Richard Figge is the Gertrude Gingrich Professor of German emeritus at The College of Wooster. He is also a character actor whose credits range from Rostand’s Cyrano de Bergerac and Friar Lawrence in Shakespeare’s Romeo and Juliet to modern comedy and drama. He is best known for his performance of David Rintels’ one-man play Clarence Darrow, which he has presented across the country, in Europe, and in 1985 in Washington, D.C., under the patronage of President Reagan.

In 1986, he performed at Wooster with Vincent Dowling in the American premiere of Sam Dowling’s Riverman, and in 1987, under the direction of Vincent Dowling, played the title role in the first public performance of Donald Freed’s The Last Hero, based on the lives of Charles and Anne Lindbergh.
He has toured in productions of Mass Appeal, Love Letters, and Mitch Albom’s Tuesdays with Morrie. In 1997, he toured with Vincent Dowling, portraying President Theodore Roosevelt to Mr. Dowling’s John Muir in Phyllis Webster’s new play John and Teddy. In April 1998, he returned to Wooster to play Prospero in Shakespeare’s The Tempest.

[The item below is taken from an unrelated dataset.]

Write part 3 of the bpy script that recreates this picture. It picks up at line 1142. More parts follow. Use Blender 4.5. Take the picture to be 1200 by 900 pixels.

Mr. Figge has experience in film and has made radio and television commercials. He has performed in special broadcasts on public radio and can be heard as the narrator on Visions of Souls: The Joshua L. Chamberlain Story. He has narrated Peter and the Wolf with the Wooster Symphony Orchestra and was a narrator for a performance of Stravinsky’s Soldier’s Tale with the Charlottesville (Virginia) Symphony.
Since 2015, Mr. Figge has had a weekly radio show, For Reading Out Loud, on which he reads short stories.